Good News as Conservationist Rush to Protect the African Elephant

Elephants are among the few animals that have their emotional characteristics almost close to ours. They have a beautiful spirit that emanates from them, and they live in strong family units. Their beauty fascinates millions all over the world. They are known to be intelligent and social animals. However, their numbers are decreasing as the day passes. Africa’s elephants are in danger of becoming extinct due to increased poaching. Thousands of animals are killed on an annual basis, and the rate that they are decreasing is alarming, and according to a study conducted recently, African elephants could become extinct within 15 years if proper measures are not taken.

The reactions about the decreasing rate of the elephants were newly sparked by the death of Satao II, Africa’s oldest and largest elephant, in March. The elephant derived its name after another gigantic elephant that was killed in March 2014. The two were among the few elephants that had the largest tusks and were referred to as ‘big tuskers.’ The newfound attention on elephants has been centered on the illegal ivory trade. Even after banning international ivory trade in 1989, it is carried out in the deepest parts of Africa. It has been noted that China has been the largest market for ivory as the price of 1 kilogram of ivory may reach up to $1,100.

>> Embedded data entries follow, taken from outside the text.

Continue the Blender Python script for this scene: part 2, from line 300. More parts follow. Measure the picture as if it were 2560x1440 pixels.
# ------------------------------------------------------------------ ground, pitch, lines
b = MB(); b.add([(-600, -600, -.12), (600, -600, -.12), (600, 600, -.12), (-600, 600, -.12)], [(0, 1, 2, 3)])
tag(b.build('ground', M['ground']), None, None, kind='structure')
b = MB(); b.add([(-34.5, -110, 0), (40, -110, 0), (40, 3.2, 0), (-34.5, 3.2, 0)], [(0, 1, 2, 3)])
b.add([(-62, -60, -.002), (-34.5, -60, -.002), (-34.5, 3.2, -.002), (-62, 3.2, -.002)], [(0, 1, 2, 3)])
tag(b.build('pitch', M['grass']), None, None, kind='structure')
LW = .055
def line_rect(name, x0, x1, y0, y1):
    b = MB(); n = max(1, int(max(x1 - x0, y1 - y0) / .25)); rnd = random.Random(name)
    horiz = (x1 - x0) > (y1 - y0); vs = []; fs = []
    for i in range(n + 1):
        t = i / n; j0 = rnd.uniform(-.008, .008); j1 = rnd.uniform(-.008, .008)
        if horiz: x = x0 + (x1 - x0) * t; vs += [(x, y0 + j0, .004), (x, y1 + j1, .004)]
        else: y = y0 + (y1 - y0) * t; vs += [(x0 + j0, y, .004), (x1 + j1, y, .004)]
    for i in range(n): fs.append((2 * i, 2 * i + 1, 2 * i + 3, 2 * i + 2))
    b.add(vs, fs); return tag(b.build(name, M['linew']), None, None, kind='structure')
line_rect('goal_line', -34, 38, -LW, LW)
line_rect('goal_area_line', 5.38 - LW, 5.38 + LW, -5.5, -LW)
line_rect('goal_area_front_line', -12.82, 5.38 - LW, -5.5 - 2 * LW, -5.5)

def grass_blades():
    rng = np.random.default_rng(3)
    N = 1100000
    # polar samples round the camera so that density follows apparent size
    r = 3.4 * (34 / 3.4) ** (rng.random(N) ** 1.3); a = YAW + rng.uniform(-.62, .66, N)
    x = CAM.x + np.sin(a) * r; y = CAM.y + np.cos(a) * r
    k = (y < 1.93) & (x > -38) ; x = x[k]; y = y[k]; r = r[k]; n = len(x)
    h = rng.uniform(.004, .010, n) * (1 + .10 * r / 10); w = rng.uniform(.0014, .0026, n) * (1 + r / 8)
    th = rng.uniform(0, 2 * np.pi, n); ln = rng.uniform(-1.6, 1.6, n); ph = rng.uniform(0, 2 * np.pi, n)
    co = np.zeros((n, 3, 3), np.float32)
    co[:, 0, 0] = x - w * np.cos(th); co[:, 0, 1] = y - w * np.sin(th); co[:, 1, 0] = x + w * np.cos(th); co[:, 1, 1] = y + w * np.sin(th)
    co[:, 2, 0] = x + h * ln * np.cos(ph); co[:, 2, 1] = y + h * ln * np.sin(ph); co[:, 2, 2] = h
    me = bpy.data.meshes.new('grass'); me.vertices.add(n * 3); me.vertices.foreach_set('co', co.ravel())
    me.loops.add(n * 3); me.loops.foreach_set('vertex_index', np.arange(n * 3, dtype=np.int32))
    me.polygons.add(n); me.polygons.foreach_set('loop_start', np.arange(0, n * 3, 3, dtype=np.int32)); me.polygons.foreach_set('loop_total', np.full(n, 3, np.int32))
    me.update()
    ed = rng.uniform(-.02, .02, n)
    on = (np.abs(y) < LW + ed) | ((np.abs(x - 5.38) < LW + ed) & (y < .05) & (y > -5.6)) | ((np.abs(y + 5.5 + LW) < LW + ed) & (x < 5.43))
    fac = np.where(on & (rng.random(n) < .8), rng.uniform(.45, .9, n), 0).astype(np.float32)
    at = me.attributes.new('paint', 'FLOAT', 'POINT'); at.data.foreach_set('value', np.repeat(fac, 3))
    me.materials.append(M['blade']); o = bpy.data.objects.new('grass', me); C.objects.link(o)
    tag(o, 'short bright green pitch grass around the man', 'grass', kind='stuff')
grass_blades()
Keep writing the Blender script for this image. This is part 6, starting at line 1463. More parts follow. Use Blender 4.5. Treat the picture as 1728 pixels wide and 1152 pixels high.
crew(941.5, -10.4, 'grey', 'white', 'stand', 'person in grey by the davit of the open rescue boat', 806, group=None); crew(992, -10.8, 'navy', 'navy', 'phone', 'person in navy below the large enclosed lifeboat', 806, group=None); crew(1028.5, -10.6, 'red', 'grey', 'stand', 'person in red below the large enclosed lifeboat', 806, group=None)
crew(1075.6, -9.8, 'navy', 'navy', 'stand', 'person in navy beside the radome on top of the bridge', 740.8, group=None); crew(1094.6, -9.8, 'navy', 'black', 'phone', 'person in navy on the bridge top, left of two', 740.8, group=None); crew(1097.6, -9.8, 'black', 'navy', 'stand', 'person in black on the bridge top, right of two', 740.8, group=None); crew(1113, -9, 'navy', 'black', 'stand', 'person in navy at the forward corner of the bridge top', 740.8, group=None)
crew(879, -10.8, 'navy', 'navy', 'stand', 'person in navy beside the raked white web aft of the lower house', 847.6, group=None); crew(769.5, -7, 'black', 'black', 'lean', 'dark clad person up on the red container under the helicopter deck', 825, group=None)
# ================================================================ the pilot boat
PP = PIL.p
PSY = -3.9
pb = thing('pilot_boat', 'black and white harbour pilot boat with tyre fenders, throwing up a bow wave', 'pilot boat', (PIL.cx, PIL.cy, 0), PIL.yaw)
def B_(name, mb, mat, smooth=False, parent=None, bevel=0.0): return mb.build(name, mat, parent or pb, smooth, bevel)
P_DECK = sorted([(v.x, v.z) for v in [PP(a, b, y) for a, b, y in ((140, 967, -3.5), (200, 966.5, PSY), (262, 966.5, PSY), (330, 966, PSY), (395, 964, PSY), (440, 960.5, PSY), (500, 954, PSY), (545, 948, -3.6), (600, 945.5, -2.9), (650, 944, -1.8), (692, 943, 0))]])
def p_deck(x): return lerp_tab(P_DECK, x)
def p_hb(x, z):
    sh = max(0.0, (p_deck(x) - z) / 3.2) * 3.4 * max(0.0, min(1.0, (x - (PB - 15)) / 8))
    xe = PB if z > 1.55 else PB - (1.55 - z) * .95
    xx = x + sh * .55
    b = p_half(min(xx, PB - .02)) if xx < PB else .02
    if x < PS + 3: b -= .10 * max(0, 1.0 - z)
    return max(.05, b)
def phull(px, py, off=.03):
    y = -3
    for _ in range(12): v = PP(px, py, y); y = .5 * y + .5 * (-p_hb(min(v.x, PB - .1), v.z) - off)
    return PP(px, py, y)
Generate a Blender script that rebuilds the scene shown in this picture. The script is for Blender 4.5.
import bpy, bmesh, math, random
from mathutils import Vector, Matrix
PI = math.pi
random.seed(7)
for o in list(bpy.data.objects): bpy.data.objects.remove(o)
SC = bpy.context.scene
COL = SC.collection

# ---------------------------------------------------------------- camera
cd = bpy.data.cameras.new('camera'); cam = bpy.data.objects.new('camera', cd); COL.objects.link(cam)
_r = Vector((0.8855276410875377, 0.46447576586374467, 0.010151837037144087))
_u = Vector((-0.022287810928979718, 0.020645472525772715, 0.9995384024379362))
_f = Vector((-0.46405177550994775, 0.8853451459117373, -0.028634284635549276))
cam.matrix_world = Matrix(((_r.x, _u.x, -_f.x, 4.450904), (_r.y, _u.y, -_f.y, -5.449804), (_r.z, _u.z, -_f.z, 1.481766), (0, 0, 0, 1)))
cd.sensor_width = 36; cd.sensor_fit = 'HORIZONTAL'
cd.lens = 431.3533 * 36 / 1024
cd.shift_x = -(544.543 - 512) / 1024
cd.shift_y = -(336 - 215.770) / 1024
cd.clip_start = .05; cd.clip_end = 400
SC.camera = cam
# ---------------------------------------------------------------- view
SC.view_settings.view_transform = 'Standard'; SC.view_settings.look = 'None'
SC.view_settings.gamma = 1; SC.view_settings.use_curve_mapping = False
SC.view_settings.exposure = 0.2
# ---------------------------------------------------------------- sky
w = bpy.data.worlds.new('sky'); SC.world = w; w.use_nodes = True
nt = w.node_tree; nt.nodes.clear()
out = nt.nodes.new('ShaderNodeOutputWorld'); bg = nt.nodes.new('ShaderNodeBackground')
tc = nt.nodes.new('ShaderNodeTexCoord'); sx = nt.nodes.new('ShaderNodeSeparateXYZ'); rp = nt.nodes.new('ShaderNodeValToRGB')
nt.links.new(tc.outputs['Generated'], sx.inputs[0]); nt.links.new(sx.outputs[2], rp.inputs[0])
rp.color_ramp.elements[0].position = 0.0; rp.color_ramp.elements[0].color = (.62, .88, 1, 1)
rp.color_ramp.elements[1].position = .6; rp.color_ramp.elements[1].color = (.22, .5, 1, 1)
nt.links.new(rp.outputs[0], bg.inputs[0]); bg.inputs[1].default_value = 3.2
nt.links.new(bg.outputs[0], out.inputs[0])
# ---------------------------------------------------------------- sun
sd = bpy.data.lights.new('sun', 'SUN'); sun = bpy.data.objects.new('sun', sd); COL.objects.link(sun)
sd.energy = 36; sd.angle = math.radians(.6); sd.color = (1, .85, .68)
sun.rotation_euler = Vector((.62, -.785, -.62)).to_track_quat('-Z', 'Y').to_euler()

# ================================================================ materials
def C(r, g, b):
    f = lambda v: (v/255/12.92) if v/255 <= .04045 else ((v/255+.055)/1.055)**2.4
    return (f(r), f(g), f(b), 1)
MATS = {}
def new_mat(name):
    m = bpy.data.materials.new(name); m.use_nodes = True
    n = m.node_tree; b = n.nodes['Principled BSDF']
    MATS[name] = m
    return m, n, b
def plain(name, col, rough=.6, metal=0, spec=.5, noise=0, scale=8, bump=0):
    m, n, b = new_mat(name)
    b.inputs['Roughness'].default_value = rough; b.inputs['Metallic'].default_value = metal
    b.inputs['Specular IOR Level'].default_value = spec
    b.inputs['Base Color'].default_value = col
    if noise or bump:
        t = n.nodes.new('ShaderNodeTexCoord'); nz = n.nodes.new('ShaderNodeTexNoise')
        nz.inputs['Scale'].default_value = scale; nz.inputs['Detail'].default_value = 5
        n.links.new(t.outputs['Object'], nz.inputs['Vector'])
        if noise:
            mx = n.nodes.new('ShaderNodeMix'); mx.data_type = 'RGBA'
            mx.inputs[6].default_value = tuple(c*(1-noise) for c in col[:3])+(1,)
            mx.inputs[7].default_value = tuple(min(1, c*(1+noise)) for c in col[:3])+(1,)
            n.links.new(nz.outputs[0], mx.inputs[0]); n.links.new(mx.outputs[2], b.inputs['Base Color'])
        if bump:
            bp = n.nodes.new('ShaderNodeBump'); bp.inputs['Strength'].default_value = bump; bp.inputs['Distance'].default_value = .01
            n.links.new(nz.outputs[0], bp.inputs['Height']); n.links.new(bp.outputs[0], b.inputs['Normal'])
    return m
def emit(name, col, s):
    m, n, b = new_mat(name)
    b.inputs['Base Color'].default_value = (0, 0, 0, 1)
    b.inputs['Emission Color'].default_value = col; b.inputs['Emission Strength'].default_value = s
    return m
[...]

However, plans are underway to control poaching with the supports of more advocates than before. Governments in Africa are also taking significant steps to crack down poachers. Countries like Tanzania, Uganda, and Kenya have arrested more poachers than ever before, and this is after the three countries seized more than 40,000 kilos of ivory. This is the very first time when more ivory was seized in Africa than Asia, thus calling for action to discontinue the trend. Female elephants are at a higher risk than males because they have large tusks.